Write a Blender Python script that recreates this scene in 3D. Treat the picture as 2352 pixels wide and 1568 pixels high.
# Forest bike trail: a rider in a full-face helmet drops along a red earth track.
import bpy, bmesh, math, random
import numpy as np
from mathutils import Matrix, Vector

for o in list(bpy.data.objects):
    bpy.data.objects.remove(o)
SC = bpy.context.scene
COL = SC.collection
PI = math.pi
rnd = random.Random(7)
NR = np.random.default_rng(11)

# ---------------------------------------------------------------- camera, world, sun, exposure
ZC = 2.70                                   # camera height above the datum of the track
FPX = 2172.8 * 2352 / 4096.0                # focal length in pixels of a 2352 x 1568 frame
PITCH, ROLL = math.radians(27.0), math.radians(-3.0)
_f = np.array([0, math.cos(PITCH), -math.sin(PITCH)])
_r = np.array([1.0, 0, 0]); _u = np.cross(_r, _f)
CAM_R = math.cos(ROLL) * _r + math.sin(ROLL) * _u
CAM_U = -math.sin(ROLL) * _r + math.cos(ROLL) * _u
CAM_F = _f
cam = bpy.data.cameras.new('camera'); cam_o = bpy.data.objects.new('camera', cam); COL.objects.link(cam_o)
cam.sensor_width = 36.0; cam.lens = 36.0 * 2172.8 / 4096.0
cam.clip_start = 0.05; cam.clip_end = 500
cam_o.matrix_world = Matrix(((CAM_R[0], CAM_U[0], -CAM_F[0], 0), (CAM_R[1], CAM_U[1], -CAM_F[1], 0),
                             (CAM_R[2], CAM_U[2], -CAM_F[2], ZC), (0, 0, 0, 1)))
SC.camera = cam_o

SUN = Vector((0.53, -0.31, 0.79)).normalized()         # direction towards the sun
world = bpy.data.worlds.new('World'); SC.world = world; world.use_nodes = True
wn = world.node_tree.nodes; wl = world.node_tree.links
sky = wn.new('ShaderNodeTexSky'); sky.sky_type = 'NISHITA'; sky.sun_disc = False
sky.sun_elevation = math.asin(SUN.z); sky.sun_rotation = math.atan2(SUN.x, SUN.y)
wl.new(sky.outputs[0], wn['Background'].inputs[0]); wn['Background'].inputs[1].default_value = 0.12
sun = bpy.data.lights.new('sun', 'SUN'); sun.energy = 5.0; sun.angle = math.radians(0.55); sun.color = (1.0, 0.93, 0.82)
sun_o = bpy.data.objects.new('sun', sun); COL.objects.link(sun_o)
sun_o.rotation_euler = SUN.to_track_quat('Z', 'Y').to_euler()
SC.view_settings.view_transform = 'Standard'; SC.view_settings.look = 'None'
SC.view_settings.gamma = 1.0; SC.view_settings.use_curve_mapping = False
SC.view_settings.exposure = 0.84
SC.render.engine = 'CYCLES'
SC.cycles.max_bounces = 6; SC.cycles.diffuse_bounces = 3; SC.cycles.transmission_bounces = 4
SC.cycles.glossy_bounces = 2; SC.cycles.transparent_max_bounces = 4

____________

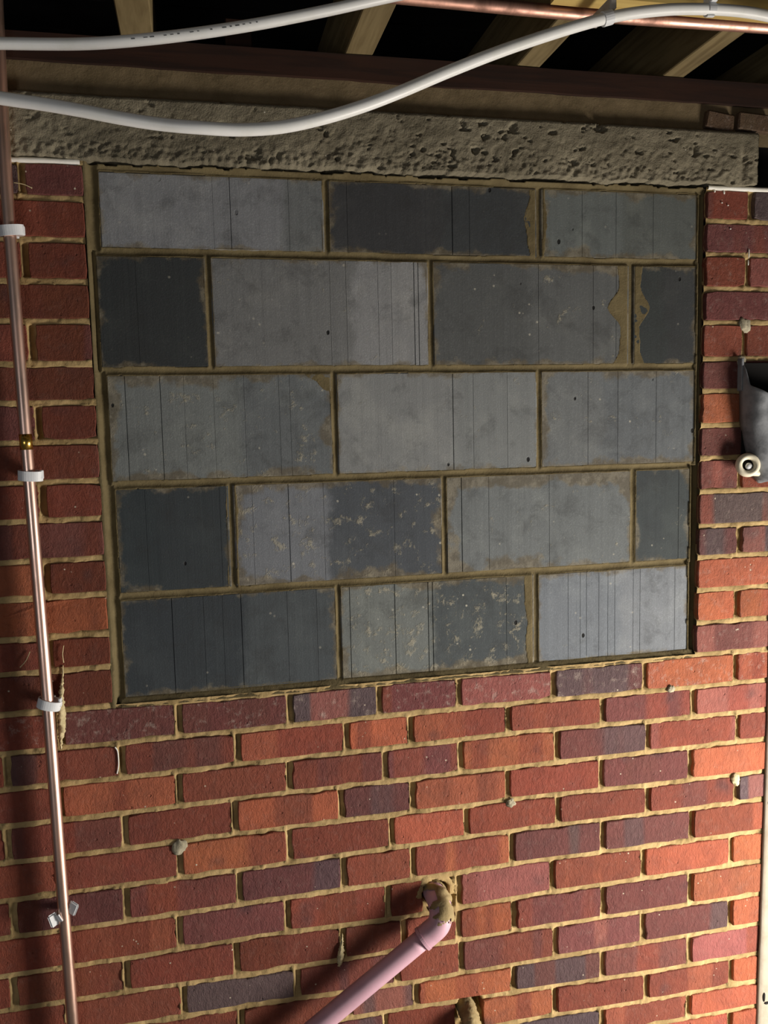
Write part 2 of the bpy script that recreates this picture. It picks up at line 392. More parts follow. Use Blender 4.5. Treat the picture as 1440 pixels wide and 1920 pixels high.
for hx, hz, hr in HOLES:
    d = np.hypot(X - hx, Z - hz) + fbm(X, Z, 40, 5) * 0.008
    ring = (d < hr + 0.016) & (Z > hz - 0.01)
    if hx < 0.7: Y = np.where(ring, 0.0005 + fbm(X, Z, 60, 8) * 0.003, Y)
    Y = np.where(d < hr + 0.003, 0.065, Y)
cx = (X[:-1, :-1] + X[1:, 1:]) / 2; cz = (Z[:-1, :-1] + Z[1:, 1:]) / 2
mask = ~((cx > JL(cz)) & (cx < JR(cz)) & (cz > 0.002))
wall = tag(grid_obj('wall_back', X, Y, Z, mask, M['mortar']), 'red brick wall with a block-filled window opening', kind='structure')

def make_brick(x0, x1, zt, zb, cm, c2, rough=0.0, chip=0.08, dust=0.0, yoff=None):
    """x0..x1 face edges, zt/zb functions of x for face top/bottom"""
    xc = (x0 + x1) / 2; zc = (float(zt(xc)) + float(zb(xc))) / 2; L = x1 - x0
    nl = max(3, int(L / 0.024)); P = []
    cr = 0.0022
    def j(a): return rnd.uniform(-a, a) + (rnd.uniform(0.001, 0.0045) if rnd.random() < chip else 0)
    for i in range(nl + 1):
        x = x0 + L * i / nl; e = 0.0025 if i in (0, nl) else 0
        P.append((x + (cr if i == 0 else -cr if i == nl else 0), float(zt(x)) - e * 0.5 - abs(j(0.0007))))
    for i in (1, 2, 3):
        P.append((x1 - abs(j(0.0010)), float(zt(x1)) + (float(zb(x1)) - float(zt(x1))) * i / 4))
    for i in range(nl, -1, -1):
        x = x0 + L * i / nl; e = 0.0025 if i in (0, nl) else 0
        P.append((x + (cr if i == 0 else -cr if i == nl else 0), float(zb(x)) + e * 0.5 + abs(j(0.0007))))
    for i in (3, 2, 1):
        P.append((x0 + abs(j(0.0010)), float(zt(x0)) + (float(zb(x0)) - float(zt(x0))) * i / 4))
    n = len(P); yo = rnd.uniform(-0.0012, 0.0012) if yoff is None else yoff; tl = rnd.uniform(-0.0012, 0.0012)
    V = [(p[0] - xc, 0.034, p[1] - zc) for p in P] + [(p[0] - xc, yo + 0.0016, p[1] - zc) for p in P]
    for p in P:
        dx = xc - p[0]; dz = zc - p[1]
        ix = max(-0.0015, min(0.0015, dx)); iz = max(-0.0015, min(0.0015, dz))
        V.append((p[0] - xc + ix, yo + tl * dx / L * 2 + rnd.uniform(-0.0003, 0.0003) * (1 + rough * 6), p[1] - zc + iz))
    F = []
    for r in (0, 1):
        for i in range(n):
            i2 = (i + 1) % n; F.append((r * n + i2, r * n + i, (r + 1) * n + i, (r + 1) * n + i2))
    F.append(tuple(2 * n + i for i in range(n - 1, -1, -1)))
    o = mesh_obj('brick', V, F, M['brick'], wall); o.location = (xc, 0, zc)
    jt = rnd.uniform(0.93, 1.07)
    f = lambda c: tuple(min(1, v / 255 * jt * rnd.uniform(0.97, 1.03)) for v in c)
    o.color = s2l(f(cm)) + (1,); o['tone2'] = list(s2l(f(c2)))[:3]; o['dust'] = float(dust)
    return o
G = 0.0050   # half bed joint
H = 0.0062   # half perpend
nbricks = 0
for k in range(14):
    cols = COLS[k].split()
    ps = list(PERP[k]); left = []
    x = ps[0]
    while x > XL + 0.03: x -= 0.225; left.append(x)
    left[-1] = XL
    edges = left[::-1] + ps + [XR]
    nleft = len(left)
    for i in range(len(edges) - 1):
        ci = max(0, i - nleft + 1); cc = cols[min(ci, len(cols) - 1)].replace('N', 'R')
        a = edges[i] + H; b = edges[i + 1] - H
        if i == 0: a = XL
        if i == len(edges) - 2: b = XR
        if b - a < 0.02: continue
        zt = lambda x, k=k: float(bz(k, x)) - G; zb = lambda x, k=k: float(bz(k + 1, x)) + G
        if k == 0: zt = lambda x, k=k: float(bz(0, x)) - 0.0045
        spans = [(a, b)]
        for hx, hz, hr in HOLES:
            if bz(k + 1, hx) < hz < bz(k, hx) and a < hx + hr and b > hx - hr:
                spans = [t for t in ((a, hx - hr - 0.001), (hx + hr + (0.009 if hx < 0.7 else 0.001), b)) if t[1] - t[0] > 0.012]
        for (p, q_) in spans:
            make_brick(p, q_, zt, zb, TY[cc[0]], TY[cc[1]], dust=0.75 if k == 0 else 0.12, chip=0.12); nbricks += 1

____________

SHORT PROBLEM =>
Nothing beyond the required lines should be retyped: start with the line that contains "Write part 2" and finish with the line that contains "window opening', kind='structure')".

WRITTEN SOLUTION =>
Write part 2 of the bpy script that recreates this picture. It picks up at line 392. More parts follow. Use Blender 4.5. Treat the picture as 1440 pixels wide and 1920 pixels high.
for hx, hz, hr in HOLES:
    d = np.hypot(X - hx, Z - hz) + fbm(X, Z, 40, 5) * 0.008
    ring = (d < hr + 0.016) & (Z > hz - 0.01)
    if hx < 0.7: Y = np.where(ring, 0.0005 + fbm(X, Z, 60, 8) * 0.003, Y)
    Y = np.where(d < hr + 0.003, 0.065, Y)
cx = (X[:-1, :-1] + X[1:, 1:]) / 2; cz = (Z[:-1, :-1] + Z[1:, 1:]) / 2
mask = ~((cx > JL(cz)) & (cx < JR(cz)) & (cz > 0.002))
wall = tag(grid_obj('wall_back', X, Y, Z, mask, M['mortar']), 'red brick wall with a block-filled window opening', kind='structure')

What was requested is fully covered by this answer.